Incrível trabalho! Parabéns!
Parabéns. Sensacional. E que riqueza de detalhes.
Infelizmente a PF não evoluiu qto a construcao civil devido seu altissimo grau de salinidade, perdendo apenas para o mar morto.
Gostei da historia lembrava de pouco
Parabéns. Excelente reportagem.
A Praia do Futuro tem muitas outras estórias inesquecíveis, as quais fazem parte de sua história. Nos anos 1960 e até meados dos anos 1970 suas areias eram testemunhas de muitos encontros românticos noturnos, pois ainda não existiam motéis na cidade.
As barracas da moda na época eram a Carnaúba, a Balanço do Mar e a Barcelona, as quais promoveram a migração dos banhistas que antes frequentavam as praias dos Diários, AABB e Náutico. Os caranguejos e a cerveja gelada da Barcelona eram sem pares. À noite, a concentração maior era na Carnaúba, onde dancávamos ao som das músicas de Billy Paul e de tantas outras bandas famosas. Foi aí que pela primeira vez ouvi a impagável My Sweet Lord, do George Harrison.
Incrível a recordação proporcionada pelo artigo. Parabéns aos comentários que nos remete às boas fases de nossas juventudes naquelas areias.

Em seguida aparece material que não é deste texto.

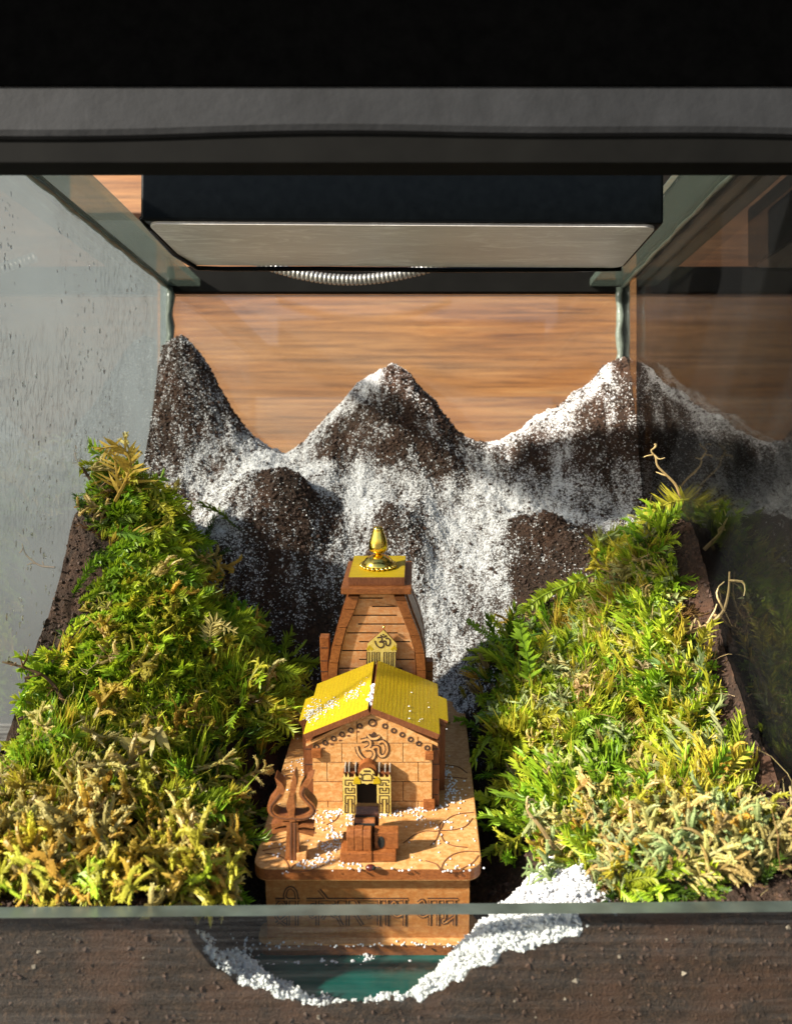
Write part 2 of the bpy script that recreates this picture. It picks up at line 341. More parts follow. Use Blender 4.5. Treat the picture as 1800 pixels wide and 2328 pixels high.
b = MB(); dn = np.random.default_rng(12); got = 0
while got < 700:
    y, z = 2.95+2.3*dn.random(), -.75+2.0*dn.random(); q = math.sin(y*3.1+1)*math.sin(z*2.3+.4)+.7*math.sin(y*7.3+z*2.1)
    if q < .1*dn.normal(): continue
    s = .0026+.0058*dn.random()**2; b.ball((XL+.001, y, z), s, 7, 5, 0, (.45, .85, 1.+1.1*dn.random())); got += 1
o = pt(b.build('condensation_droplets', M['drop'], tank, smooth=True)); o['kind'] = 'stuff'
# ------------------------------------------------------------------ light box hanging inside the tank, with its hose
fx = thing('light_box', 'black rectangular light box with a dusty grey underside hanging inside the tank', 'light box', (-.08, 3.95, 1.13))
fx.rotation_euler = (0, math.radians(.35), 0)
hb = MB().box(-1.10, 1.10, -.345, .345, .012, .30); o = hb.build('housing', M['boxfront'], fx, bevel=.012)
MB().prism(rrect(-1.075, 1.075, -.33, .325, .05), (0, 0, 0), (1, 0, 0), (0, 1, 0), (0, 0, .014), 0, 0).build('underside_panel', M['boxunder'], fx)
MB().tube([(-1.095, -.34, .02), (-1.097, -.2, .012), (-1.09, .1, -.004), (-1.04, .33, -.012), (-.9, .345, -.012), (-.4, .345, -.008), (.2, .345, -.012), (.8, .345, -.006), (1.08, .34, .0)], .012, 6).build('gasket', M['boxfront'], fx, smooth=True)
hose = thing('flexible_hose', 'ribbed silver hose sagging below the back of the light box', 'hose', at(800, 640, 5.1))
c0 = np.array(hose.location)
pts = smooth_line([(at(u, v, 5.1)-c0) for u, v in ((560, 585), (640, 612), (720, 630), (800, 636), (880, 629), (960, 612), (1040, 585))], 8)
MB().tube(pts, .022, 8).build('hose_core', M['steel'], hose, smooth=True)
b = MB(); dense = smooth_line(pts, 2)
for i in range(0, len(dense)-1, 2):
    d = dense[i+1]-dense[i]; d /= np.linalg.norm(d); p = dense[i]
    b.tube([p-d*.012, p-d*.007, p+d*.007, p+d*.012], [.02, .032, .032, .02], 10)
b.build('hose_rib', M['steel'], hose, smooth=True)['kind'] = 'stuff'
# ------------------------------------------------------------------ terrain: control points (u, v, depth, snow, moss) -> heights
CT = """
-240 2000 2.72 0 1; 0 2062 2.72 0 1; 250 2082 2.72 0 1; 420 2110 2.72 0 .6; 480 2195 2.72 .45 0; 600 2255 2.72 .75 0; 760 2280 2.72 .5 0; 900 2272 2.72 .5 0; 1000 2245 2.72 .8 0; 1100 2200 2.72 1 0; 1300 2118 2.72 1 0; 1345 2090 2.72 .2 .4; 1500 2062 2.72 0 1; 1800 2050 2.72 0 1; 1908 2040 2.72 0 1;
-128 1900 3.0 0 .3; 0 1955 3.0 0 1; 250 1965 3.0 0 1; 380 2010 3.0 0 1; 440 2080 3.0 0 .1; 500 2140 3.0 0 0; 550 2190 3.0 .2 0; 600 2232 3.0 .3 0; 840 2236 3.0 .3 0; 1070 2226 3.0 .3 0; 720 2285 2.85 .5 0; 780 2308 2.85 .2 0; 900 2304 2.85 .2 0; 480 2150 2.85 .4 0; 560 2200 2.85 .7 0; 640 2245 2.85 .5 0; 1010 2215 2.85 .8 0; 1100 2125 2.85 .95 0; 1200 2060 2.85 1 0; 1290 2035 2.85 .8 .1; 1130 2130 3.0 .3 0; 1200 2040 3.0 1 0; 1290 2000 3.0 1 .2; 1380 1985 3.0 0 1; 1500 1965 3.0 0 1; 1660 1930 3.0 0 1; 1819 1880 3.0 0 1;
-30 1770 3.3 0 .2; 120 1790 3.3 0 1; 280 1815 3.3 0 1; 420 1860 3.3 0 1; 490 1930 3.3 0 .5; 570 2010 3.3 0 .1; 620 2050 3.3 0 0; 840 2050 3.3 0 0; 1070 2050 3.3 0 0; 1130 2010 3.3 0 0; 1195 1950 3.3 0 .15; 1270 1880 3.3 0 1; 1400 1830 3.3 0 1; 1600 1780 3.3 0 1; 1740 1720 3.3 0 .6;
52 1560 3.6 0 0; 120 1590 3.6 0 .7; 280 1650 3.6 0 1; 450 1730 3.6 0 1; 540 1830 3.6 0 .8; 610 1920 3.6 0 .2; 650 1960 3.6 0 0; 840 1960 3.6 0 0; 1040 1960 3.6 0 0; 1090 1920 3.6 0 .1; 1160 1850 3.6 0 .6; 1260 1785 3.6 0 1; 1450 1700 3.6 0 1; 1600 1620 3.6 0 1; 1676 1560 3.6 0 .2;
143 1265 4.0 0 .5; 220 1275 4.0 0 .9; 300 1320 4.0 0 1; 410 1410 4.0 0 1; 520 1510 4.0 0 1; 640 1640 4.0 0 .7; 720 1790 4.0 .1 0; 850 1830 4.0 0 0; 1000 1800 4.0 .2 0; 1070 1700 4.0 .2 .6; 1180 1610 4.0 0 1; 1320 1520 4.0 0 1; 1450 1430 4.0 0 1; 1550 1345 4.0 0 .9; 1604 1290 4.0 0 .1;
200 1110 4.3 0 .6; 250 1095 4.3 0 1; 300 1130 4.3 0 1; 365 1240 4.3 0 1; 470 1410 4.3 .1 .8; 600 1500 4.3 .2 .3; 700 1600 4.3 .3 0; 850 1660 4.3 .4 0; 1000 1610 4.3 .7 0; 1100 1500 4.3 .6 .3; 1180 1500 4.3 .2 .3; 1230 1460 4.3 .12 .25; 1350 1372 4.3 0 1; 1450 1255 4.3 0 1; 1510 1215 4.3 0 .9; 1556 1180 4.3 0 .1;
249 1160 4.6 .2 .3; 330 1190 4.6 .5 .4; 420 1280 4.6 .5 .1; 520 1350 4.6 .35 0; 650 1420 4.6 .25 0; 760 1440 4.6 .35 0; 850 1450 4.6 .4 0; 1000 1430 4.6 .7 0; 1130 1390 4.6 .8 0; 1210 1330 4.6 .12 0; 1300 1295 4.6 .25 0; 1400 1235 4.6 .2 .7; 1450 1200 4.6 0 .9; 1500 1180 4.6 .1 .3; 1516 1185 4.6 .1 .1;
285 1140 4.85 .6 0; 400 1200 4.85 .9 0; 480 1170 4.85 .8 0; 540 1120 4.85 .6 0; 610 1092 4.85 .25 0; 680 1110 4.85 .15 0; 740 1190 4.85 .5 0; 800 1230 4.85 .65 0; 880 1180 4.85 .35 0; 930 1190 4.85 .55 0; 1000 1250 4.85 .95 0; 1120 1230 4.85 .95 0; 1190 1195 4.85 .3 0; 1255 1178 4.85 .08 0; 1320 1200 4.85 .3 0; 1390 1200 4.85 .9 0; 1485 1170 4.85 .9 0;
319 1090 5.1 .55 0; 420 1100 5.1 .65 0; 520 1088 5.1 .95 0; 640 1075 5.1 1 0; 750 1100 5.1 .95 0; 830 1115 5.1 1 0; 905 1108 5.1 .85 0; 1000 1125 5.1 .85 0; 1150 1150 5.1 .85 0; 1260 1165 5.1 1 0; 1380 1150 5.1 .65 0; 1462 1170 5.1 .75 0;
343 940 5.3 .44 0; 400 930 5.3 .44 0; 490 1000 5.3 .55 0; 580 1040 5.3 .9 0; 680 1040 5.3 .8 0; 760 1000 5.3 .45 0; 830 975 5.3 .38 0; 900 975 5.3 .34 0; 1000 1015 5.3 .32 0; 1090 1055 5.3 .8 0; 1200 1030 5.3 .45 0; 1350 980 5.3 .35 0; 1443 950 5.3 .35 0;
366 790 5.5 .46 0; 405 772 5.5 .48 0; 455 805 5.5 .46 0; 520 920 5.5 .42 0; 580 1002 5.5 .75 0; 640 1022 5.5 1 0; 700 992 5.5 .85 0; 780 898 5.5 .85 0; 850 852 5.5 .8 0; 900 848 5.5 .4 0; 950 880 5.5 .38 0; 1020 950 5.5 .25 0; 1080 1000 5.5 .5 0; 1130 1006 5.5 .9 0; 1200 970 5.5 .85 0; 1300 900 5.5 .85 0; 1370 832 5.5 .75 0; 1425 808 5.5 .1 0;
378 800 5.64 .32 0; 410 785 5.64 .32 0; 520 930 5.64 .3 0; 640 1030 5.64 1 0; 780 905 5.64 .8 0; 900 856 5.64 .5 0; 1020 960 5.64 .3 0; 1130 1014 5.64 .8 0; 1300 908 5.64 .85 0; 1412 815 5.64 .2 0
"""
P = np.array([[float(x) for x in r.split()] for r in CT.replace('\n', ' ').split(';') if r.strip()])
PX = (P[:, 0]-CU)/FP*P[:, 2]; PY = P[:, 2]; PZ = -(P[:, 1]-CV)/FP*P[:, 2]
def tps_fit(x, y, z, lam=2e-4):
    n = len(x); r2 = (x[:, None]-x)**2+(y[:, None]-y)**2; K = .5*r2*np.log(r2+1e-12)+lam*np.eye(n)
    Q = np.c_[np.ones(n), x, y]; A = np.block([[K, Q], [Q.T, np.zeros((3, 3))]])
    return np.linalg.solve(A, np.r_[z, 0, 0, 0])
WT = tps_fit(PX, PY, PZ)
def tps(x, y):
    out = np.empty(x.size); X_, Y_ = x.ravel(), y.ravel()
    for i in range(0, x.size, 20000):
        a, b_ = X_[i:i+20000], Y_[i:i+20000]; r2 = (a[:, None]-PX)**2+(b_[:, None]-PY)**2
        out[i:i+20000] = (.5*r2*np.log(r2+1e-12))@WT[:-3]+WT[-3]+WT[-2]*a+WT[-1]*b_
    return out.reshape(x.shape)
def idw(x, y, val, p=2.2):
    out = np.empty(x.size); X_, Y_ = x.ravel(), y.ravel()
    for i in range(0, x.size, 20000):
        r2 = (X_[i:i+20000, None]-PX)**2+(Y_[i:i+20000, None]-PY)**2; W_ = 1/(r2+4e-4)**p; out[i:i+20000] = (W_@val)/W_.sum(1)
    return out.reshape(x.shape)
def vnoise(x, y, f, seed):
    r = np.random.default_rng(seed); G = r.random((64, 64)); xx = x*f; yy = y*f; xi = np.floor(xx).astype(int); yi = np.floor(yy).astype(int)
    fx_, fy_ = xx-xi, yy-yi; fx_ = fx_*fx_*(3-2*fx_); fy_ = fy_*fy_*(3-2*fy_)
    q = lambda a, b_: G[a % 64, b_ % 64]
    return (q(xi, yi)*(1-fx_)+q(xi+1, yi)*fx_)*(1-fy_)+(q(xi, yi+1)*(1-fx_)+q(xi+1, yi+1)*fx_)*fy_-.5
NX, NY = 420, 400
gx = np.linspace(XL+.002, XR-.002, NX); ty = np.linspace(0, 1, NY); gy = 2.705+(YB-.004-2.705)*(1-(1-ty)**1.35)
GX, GY = np.meshgrid(gx, gy); GZ = tps(GX, GY)
back = np.clip((GY-4.1)/.5, 0, 1)
GZ += .075*vnoise(GX, GY, 5.3, 1)*(.3+.7*back)+.045*vnoise(GX, GY, 11, 2)*(.6+.4*back)-.05*back*np.abs(vnoise(GX, GY, 8, 9))+.022*vnoise(GX, GY, 31, 3)+.014*vnoise(GX, GY, 67, 4)
GM = np.clip(idw(GX, GY, P[:, 4]), 0, 1); GZ += GM*(.15+.85*np.clip((GY-3.0)/.4, 0, 1))*(.16*vnoise(GX, GY, 2.9, 61)+.13*vnoise(GX, GY, 6.1, 62)-.02); GS = idw(GX, GY, P[:, 3]); GS = np.clip(GS*(.97-.09*back)+back*(.26*vnoise(GX, GY, 6, 5)+.32*vnoise(GX, GY, 17, 6)+.32*vnoise(GX, GY, 41, 8)-.05)+(1-back)*np.clip(GS*4, 0, 1)*(.55*vnoise(GX, GY, 22, 15)+.5*vnoise(GX, GY, 47, 16)-.06), 0, 1); GM = np.clip(idw(GX, GY, P[:, 4]), 0, 1)
V = np.stack([GX, GY, GZ], -1).reshape(-1, 3); idx = np.arange(NX*NY).reshape(NY, NX)
F = np.stack([idx[:-1, :-1], idx[:-1, 1:], idx[1:, 1:], idx[1:, :-1]], -1).reshape(-1, 4)
nb = len(V); per = np.r_[idx[0, :], idx[1:, -1], idx[-1, -2::-1], idx[-2:0:-1, 0]]
V2 = V[per].copy(); V2[:, 2] = ZBOT+.06; n2 = len(per); j = np.arange(n2); SK = np.stack([nb+n2+j, nb+j, nb+(j+1) % n2, nb+n2+(j+1) % n2], -1)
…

Maravilhosa reportagem sobre a Praia do Futuro,moramos quase trinta anos em uma casa maravilhosa,projetada pelo meu tio Humberto Caminha engenheiro,procurando atender todos os nossos sonhos para uma casa para a família.Pena que não seja feito um projeto para melhorar algumas coisas pois é um local lindíssimo !
Perfeito vim aqui saber de onde se originou o nome da avenida Zezé Diogo e não ficou claro pra mim, mas muito lindo o blog acredito que feito com muito amor.
Que viagem ao passado,lendo a reportagem lembrei muito da minha juventude,que saudade!👏👏👏👏
Zezé diogo era filho primogênito de Antonio diogo de siqueira ( proprietario das terras da praia do futuro).
Mito. Não existe nenhum estudo que comprove sua afirmação, apesar d existir um teor elevado de salinidade, essa afirmação é uma falácia.